Git absolutely fails at the claim of being good for remote developers on slow links. If the network drops during such an op, feel free to enjoy starting from scratch.
Yuck, BTDTBTTS. Satellite latency is eye-stabbing, almost as bad as the utterly worthless Mountain View's Google Wi-Fi. Local internet elsewhere, in random countries, GFL... bring your own or start a service (yeah, a friend made some serious cash putting up a service on some Greek island).

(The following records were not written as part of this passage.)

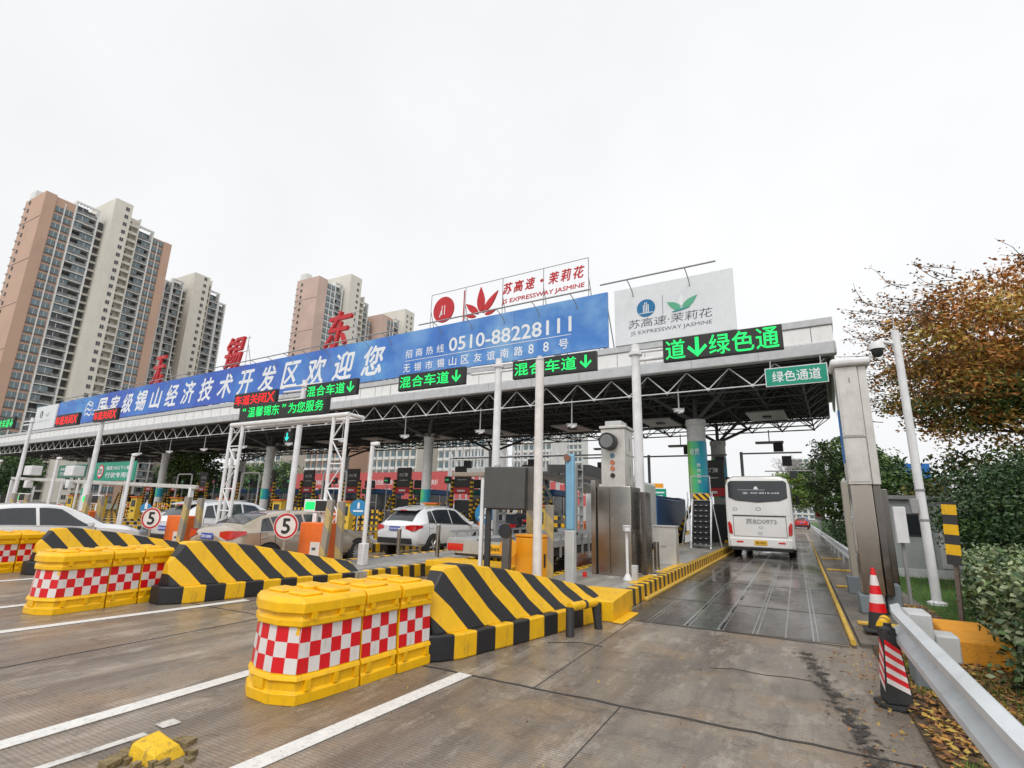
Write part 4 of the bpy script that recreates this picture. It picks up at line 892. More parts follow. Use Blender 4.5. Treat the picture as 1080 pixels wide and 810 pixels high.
# ================================================================ vehicles
def lerp(a, b, t): return a+(b-a)*t
def samp(st, y, i):
    if y <= st[0][0]: return st[0][i]
    for a, b in zip(st[:-1], st[1:]):
        if y <= b[0]: return lerp(a[i], b[i], (y-a[0])/(b[0]-a[0]))
    return st[-1][i]
def car(name, label, loc, rz, st, paint, side_w, rear_w, front_w, wheels, wr, plate, lamps, W, group=None, spokes=10, lamp_z=(.75, .98), extra=None, plate_z=.8):
    """st: stations (y, zb, zbelt, ztop, wbelt, wtop), y from the rear (0) to the front"""
    t = thing(name, label, 'car', loc, rz, group); L0 = st[-1][0]; N = 70
    ys = [L0*i/N for i in range(N+1)]
    A = [[samp(st, y, i) for y in ys] for i in range(1, 6)]
    for _ in range(2):
        for a in A:
            b = a[:]
            for i in range(1, N): a[i] = (b[i-1]+2*b[i]+b[i+1])/4
    def at(y):
        f = max(0, min(N-1e-6, y/L0*N)); i = int(f); u = f-i
        return [lerp(a[i], a[i+1], u) for a in A]
    def ring(y):
        zb, zl, zt, wb, wt = at(y); zm = lerp(zb, zl, .55)
        half = [(wb*.86, zb), (wb*.975, zb+.1), (wb, lerp(zb, zm, .6)), (wb*.998, zm), (wb*.975, lerp(zm, zl, .6)), (wb*.95, zl), (wt, max(zl+.005, zt-.05)), (wt*.9, max(zl+.01, zt-.018)), (wt*.55, zt+.0), (0, zt+.012)]
        return [(x, y, z) for x, z in half]+[(-x, y, z) for x, z in half[-2::-1]]
    part(MB().loft([ring(y) for y in ys], paint), 'body', t, bevel=0)
    def side(y, v, s, off=.006):
        r = ring(y); p, q = r[5], r[6]; return (s*(lerp(p[0], q[0], v)+off), y, lerp(p[2], q[2], v)+.002)
    for s in (-1, 1):
        wn = MB()
        for (ya, yb, shape) in side_w:
            n = 10; lo = []; hi = []
            for i in range(n+1):
                y = lerp(ya, yb, i/n); u = i/n; top = .9
                if shape == 'r': top = .9*min(1, .12+u*1.9)
                if shape == 'f': top = .9*min(1, .08+(1-u)*1.5)
                lo.append(side(y, .06, s)); hi.append(side(y, max(.1, top), s))
            wn.add(lo+hi, [(i, i+1, n+2+i, n+1+i) for i in range(n)], glass)
        part(wn, 'side_windows', t, smooth=False)
        tr = MB(); r0 = [side(y, .03, s, .008) for y in [lerp(side_w[0][0]-.05, side_w[-1][1]+.05, i/12) for i in range(13)]]
        for a, b in zip(r0[:-1], r0[1:]): tr.tube(a, b, .009, chrome, 4, cap=False)
        part(tr, 'window_trim', t)
    for (nm, (ya, yb)) in (('rear_window', rear_w), ('windscreen', front_w)):
        g_ = MB(); n = 8; vs = []
        for i in range(n+1):
            y = lerp(ya, yb, i/n); r = ring(y); k = [7, 8, 9, 10, 11]
            vs += [(r[j][0]*(.97), r[j][1]+(-.004 if nm == 'rear_window' else .004), r[j][2]+.01) for j in k]
        g_.add(vs, [(i*5+j, i*5+j+1, i*5+j+6, i*5+j+5) for i in range(n) for j in range(4)], glass)
        part(g_, nm, t)
    # door gaps, handles, sills
    dg_ = MB(); hd = MB()
    for yd in [side_w[0][0]-.02, (side_w[0][1]+side_w[1][0])/2, side_w[-1][1]+.02]:
        pr = []
        for s in (-1, 1):
            r = ring(yd); pts = [(s*(r[j][0]+.002), yd, r[j][2]) for j in (1, 2, 3, 4, 5)]
            for a, b in zip(pts[:-1], pts[1:]): dg_.tube(a, b, .006, black, 4, cap=False)
    for yd in [lerp(side_w[0][0], side_w[0][1], .25), lerp(side_w[1][0], side_w[1][1], .2)]:
        for s in (-1, 1):
            r = ring(yd); hd.box(s*r[4][0]-.012, s*r[4][0]+.012, yd-.09, yd+.09, r[4][2]-.012, r[4][2]+.014, chrome if paint is not whitecar else paint)
    part(dg_, 'door_gap', t); part(hd, 'door_handle', t, bevel=.004)
    for y in wheels:
        for s in (-1, 1):
            w0 = at(y)[3]
            a_ = MB(); n = 26; rr = wr+.055
            a_.prism([(y+rr*math.cos(2*math.pi*i/n), wr+rr*math.sin(2*math.pi*i/n)) for i in range(n)], s*(w0-.2), s*(w0+.003), 'x', black)
            part(a_, 'wheel_arch', t)
            wh = MB().lathe([(wr*.62, -.1), (wr*.96, -.1), (wr, -.07), (wr, .07), (wr*.96, .1), (wr*.66, .1), (wr*.62, .07)], rubber, 28)
            o = part(wh, 'wheel', t, loc=(s*(w0-.075), y, wr)); o.rotation_euler = (0, R(90), 0)
            q = MB().lathe([(wr*.66, .06), (wr*.68, .085), (wr*.62, .09), (wr*.6, .06)], chrome, 28)
            q.lathe([(.06, .05), (.06, .088), (.001, .09)], galv, 12)
            q.lathe([(wr*.6, .0), (wr*.6, .03), (.001, .03)], black, 20)
            for i in range(spokes):
                a = 2*math.pi*i/spokes; q.tube((.04*math.cos(a), .04*math.sin(a), .07), (wr*.63*math.cos(a), wr*.63*math.sin(a), .078), .022 if spokes > 7 else .036, galv, 6)
            rim = part(q, 'rim', o)
            if s < 0: o.rotation_euler = (0, R(-90), 0)
    zl0, zl1 = lamp_z
    for s in (-1, 1):
        lm_ = MB(); r = ring(.03); wl_ = at(.05)[3]
        lm_.loft([[(s*(wl_*.6), -.012, lerp(zl0, zl1, .35)), (s*(wl_*.6), -.012, lerp(zl0, zl1, .85))], [(s*wl_*.93, -.01, zl0), (s*wl_*.93, -.01, zl1)], [(s*(at(.1)[3]+.004), .07, zl0+.02), (s*(at(.1)[3]*.985+.008), .07, zl1)], [(s*(at(.3)[3]+.006), .36, lerp(zl0, zl1, .6)), (s*(at(.3)[3]*.985+.012), .36, zl1-.01)]], tail, closed=False, caps=False)
        part(lm_, 'tail_light', t, smooth=False)
        hl_ = MB(); yl = L0-.42; w2 = at(yl)[3]
        hl_.loft([[(s*(at(yl)[3]*.995+.006), yl, lamps[0]+.06), (s*(at(yl)[3]*.97+.008), yl, lamps[1])], [(s*(at(L0-.15)[3]+.006), L0-.15, lamps[0]), (s*(at(L0-.15)[3]*.98+.006), L0-.15, lamps[1]-.03)], [(s*at(L0)[3]*.7, L0+.012, lamps[0]), (s*at(L0)[3]*.7, L0+.012, lamps[1]-.06)]], mat('headlight', (.5, .52, .55), .08, metal=.4, coat=1), closed=False, caps=False)
        part(hl_, 'headlight', t, smooth=False)
        mi_ = MB(); ym = side_w[-1][1]-.12; r = ring(ym)
        mi_.loft([[(s*(r[5][0]+.02), ym-.06, r[5][2]+.03), (s*(r[5][0]+.02), ym+.08, r[5][2]+.03), (s*(r[5][0]+.02), ym+.06, r[5][2]+.14), (s*(r[5][0]+.02), ym-.06, r[5][2]+.14)], [(s*(r[5][0]+.2), ym-.06, r[5][2]+.03), (s*(r[5][0]+.2), ym+.03, r[5][2]+.05), (s*(r[5][0]+.2), ym+.02, r[5][2]+.13), (s*(r[5][0]+.2), ym-.06, r[5][2]+.15)]], paint)
        part(mi_, 'mirror', t, bevel=.015)
    zb0 = at(0)[0]
    part(MB().box(-W*.8, W*.8, -.03, .1, zb0-.06, zb0+.12, black).box(-.84*W, .84*W, .2, L0-.2, zb0-.08, zb0+.02, black), 'lower_bumper', t, bevel=.02)
    pl = part(MB().box(-.22, .22, -.03, -.014, plate_z-.07, plate_z+.07, mat('plate_blue_car', (.03, .07, .4), .4)), 'number_plate', t, bevel=.004)
    text('plate_number', plate, pl, (-.19, -.032, plate_z-.04), .38, .08, bw, .002, bold=.01)
    if extra: extra(t, at, ring)
    return t
whitecar = mat('car_paint_white', (.74, .75, .77), .22, var=.02, coat=.6)
tancar = mat('car_paint_tan', (.46, .39, .31), .25, metal=.4, var=.03, coat=.8)
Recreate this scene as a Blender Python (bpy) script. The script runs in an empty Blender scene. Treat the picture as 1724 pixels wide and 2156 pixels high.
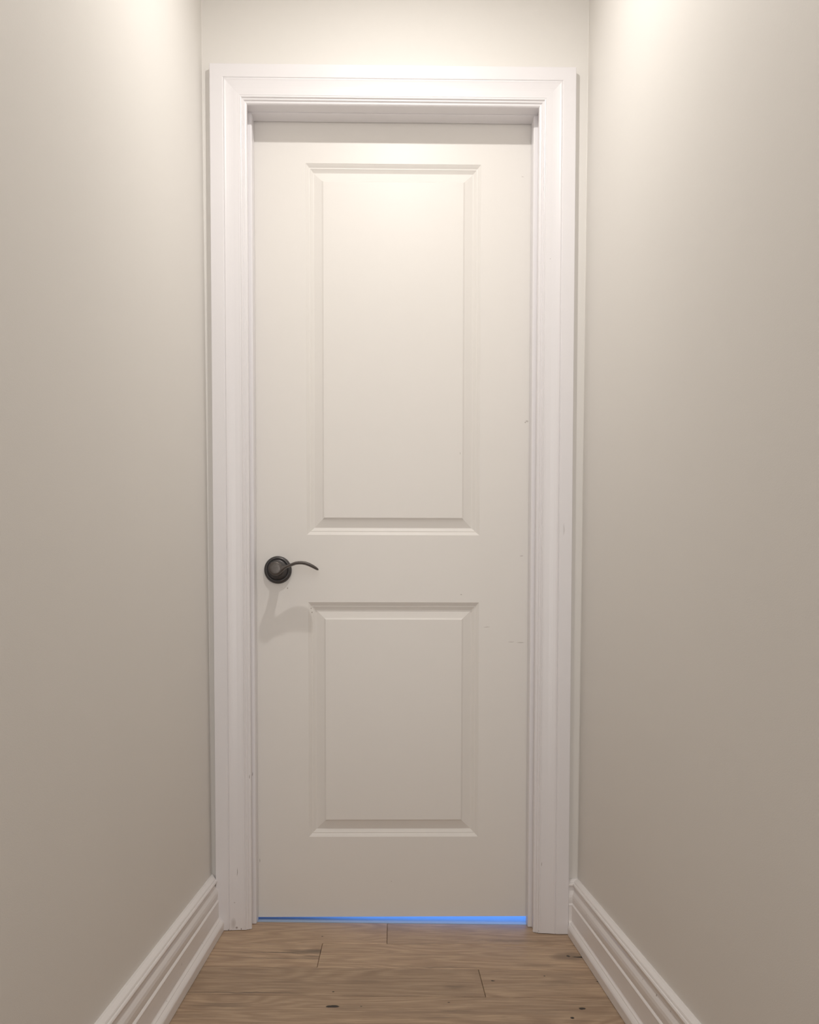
import bpy, bmesh, math, random
from mathutils import Vector, Matrix
random.seed(7)

# ------------------------------------------------------------------ camera
S = bpy.context.scene
COL = S.collection
cam_d = bpy.data.cameras.new('camera')
cam = bpy.data.objects.new('camera', cam_d)
COL.objects.link(cam)
S.camera = cam
PITCH, YAW, ROLL = 0.0410, 0.0145, 0.0013
fwd = Vector((math.sin(YAW)*math.cos(PITCH), math.cos(YAW)*math.cos(PITCH), -math.sin(PITCH)))
rgt = fwd.cross(Vector((0, 0, 1))).normalized()
upv = rgt.cross(fwd)
r2 = rgt*math.cos(ROLL) + upv*math.sin(ROLL)
u2 = upv*math.cos(ROLL) - rgt*math.sin(ROLL)
M = Matrix((r2, u2, -fwd)).transposed().to_4x4()
M.translation = Vector((0, -2.1247, 0.715))
cam.matrix_world = M
cam_d.sensor_fit = 'AUTO'
cam_d.sensor_width = 36
cam_d.lens = 36*1800/2156
cam_d.shift_x = 12/2156
cam_d.shift_y = (1434-1078)/2156
cam_d.clip_start = 0.02

# ------------------------------------------------------------------ world, lights, exposure
w = bpy.data.worlds.new('world')
S.world = w
w.use_nodes = True
w.node_tree.nodes['Background'].inputs[0].default_value = (0.35, 0.60, 1.0, 1)
w.node_tree.nodes['Background'].inputs[1].default_value = 1.5
S.view_settings.view_transform = 'Standard'
S.view_settings.look = 'None'
S.view_settings.gamma = 1
S.view_settings.use_curve_mapping = False
S.view_settings.exposure = -0.20
S.cycles.max_bounces = 12
S.cycles.diffuse_bounces = 8
S.cycles.caustics_reflective = False
S.cycles.use_denoising = True

CEIL = 2.385
LAMP = (0.030, -0.60, CEIL)
WARM = (1.0, 0.962, 0.912)

def area(name, loc, rot, size, size_y, power, color, shape='RECTANGLE', spread=180):
    d = bpy.data.lights.new(name, 'AREA')
    d.shape = shape
    d.size = size
    if shape in ('RECTANGLE', 'ELLIPSE'):
        d.size_y = size_y
    d.energy = power
    d.color = color
    d.spread = math.radians(spread)
    o = bpy.data.objects.new(name, d)
    o.location = loc
    o.rotation_euler = rot
    COL.objects.link(o)
    return o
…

Anyone on OSX can feel some pain just by enabling Network Link Conditioner prefpane by creating a profile as follows:
Download Bandwidth: 256 Kbps
Downlink Packets Dropped: 90%
Downlink Delay: 1000 ms
Uplink Bandwidth: 256 Kbps
Uplink Packets Dropped: 90%
Uplink Delay: 1000 ms
DNS Delay: 2000 ms
Given that 90% of operations don't touch the network at all, I'm not sure how that counts as absolute fail. With the exception of doing an initial clone on a connection that's so slow and unreliable that "clone --depth 1" doesn't work, I can't think how git would stop a remote developer from working, only how it would help them...
I tend to get around large network operations on slow connections by rsyncing the repository from the remote mirror, doing a git clone of the now local mirror with no hard links to a local version, and finally setting the remote origin of the local version to the original remote mirror.
I agree that these sorts of mental acrobatics would be unnecessary if git had proper resume support, but for me at least it's not a total showstopper.